>> Start

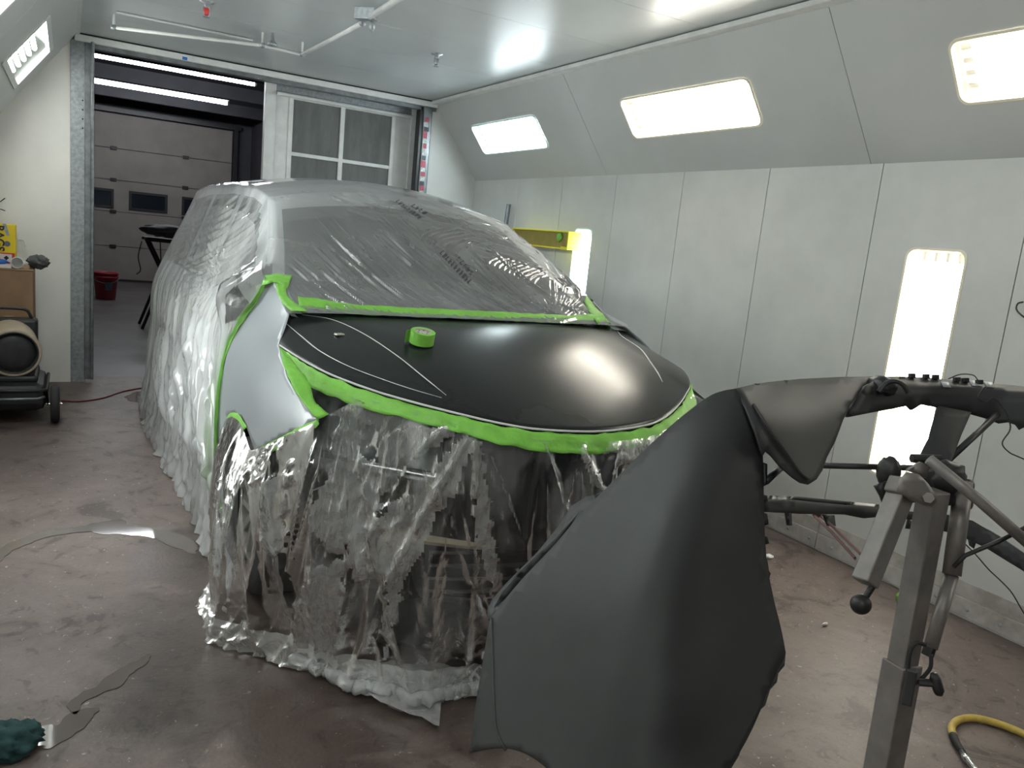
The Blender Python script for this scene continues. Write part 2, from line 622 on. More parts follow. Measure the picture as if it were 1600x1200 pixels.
M['fascia'] = pmat('gloss_black_fascia', (.010, .011, .012), .14, coat=.6)
M['tanrefl'] = pmat('tan_reflection_paint', (.17, .13, .085), .5, var=.3, vscale=8)  # tan colour of the reflections painted on the fascia
M['alu'] = pmat('bare_aluminium', (.5, .48, .44), .35, .8)
M['tantrim'] = pmat('dull_tan_trim', (.24, .20, .14), .5)
M['white'] = pmat('white_plastic', (.75, .75, .73), .5)
M['line'] = pmat('pale_sanded_edge_and_glint', (.72, .74, .73), .5)  # sanded creases, and the painted glint on the hood rim
M['standpaint'] = pmat('grey_stand_paint', (.19, .172, .165), .42, .25, var=.22, vscale=18)
M['standdark'] = pmat('dark_stand_steel', (.035, .035, .037), .45, .4, var=.2, vscale=20)
M['card'] = pmat('cardboard', (.30, .185, .105), .8, var=.12, vscale=10)
M['tan'] = pmat('tan_heater_enamel', (.42, .35, .25), .4, var=.1, vscale=12)
M['yellow'] = pmat('yellow_print', (.80, .60, .02), .5)
M['red'] = pmat('red_print', (.60, .05, .045), .5)
M['bucket'] = pmat('red_bucket_plastic', (.30, .02, .035), .45)
M['hose'] = pmat('yellow_rubber_hose', (.50, .36, .07), .5, var=.15, vscale=30)
M['chrome'] = pmat('chrome', (.7, .7, .7), .18, 1.0)
M['teal'] = pmat('teal_cloth', (.016, .06, .062), .85, var=.3, vscale=30)
M['greycloth'] = pmat('grey_cloth', (.085, .09, .088), .85, var=.35, vscale=25)
M['blue'] = pmat('blue_glove', (.02, .13, .5), .5)
M['ink'] = pmat('black_ink', (.02, .02, .03), .6)
M['garwall'] = pmat('garage_door_panel', (.255, .225, .215), .6, var=.12, vscale=2.5, bump=.05, bscale=25)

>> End

**What needs to be done:** Leave out the pictures and give the listing above again exactly.

**Task answer:**
The Blender Python script for this scene continues. Write part 2, from line 622 on. More parts follow. Measure the picture as if it were 1600x1200 pixels.
M['fascia'] = pmat('gloss_black_fascia', (.010, .011, .012), .14, coat=.6)
M['tanrefl'] = pmat('tan_reflection_paint', (.17, .13, .085), .5, var=.3, vscale=8)  # tan colour of the reflections painted on the fascia
M['alu'] = pmat('bare_aluminium', (.5, .48, .44), .35, .8)
M['tantrim'] = pmat('dull_tan_trim', (.24, .20, .14), .5)
M['white'] = pmat('white_plastic', (.75, .75, .73), .5)
M['line'] = pmat('pale_sanded_edge_and_glint', (.72, .74, .73), .5)  # sanded creases, and the painted glint on the hood rim
M['standpaint'] = pmat('grey_stand_paint', (.19, .172, .165), .42, .25, var=.22, vscale=18)
M['standdark'] = pmat('dark_stand_steel', (.035, .035, .037), .45, .4, var=.2, vscale=20)
M['card'] = pmat('cardboard', (.30, .185, .105), .8, var=.12, vscale=10)
M['tan'] = pmat('tan_heater_enamel', (.42, .35, .25), .4, var=.1, vscale=12)
M['yellow'] = pmat('yellow_print', (.80, .60, .02), .5)
M['red'] = pmat('red_print', (.60, .05, .045), .5)
M['bucket'] = pmat('red_bucket_plastic', (.30, .02, .035), .45)
M['hose'] = pmat('yellow_rubber_hose', (.50, .36, .07), .5, var=.15, vscale=30)
M['chrome'] = pmat('chrome', (.7, .7, .7), .18, 1.0)
M['teal'] = pmat('teal_cloth', (.016, .06, .062), .85, var=.3, vscale=30)
M['greycloth'] = pmat('grey_cloth', (.085, .09, .088), .85, var=.35, vscale=25)
M['blue'] = pmat('blue_glove', (.02, .13, .5), .5)
M['ink'] = pmat('black_ink', (.02, .02, .03), .6)
M['garwall'] = pmat('garage_door_panel', (.255, .225, .215), .6, var=.12, vscale=2.5, bump=.05, bscale=25)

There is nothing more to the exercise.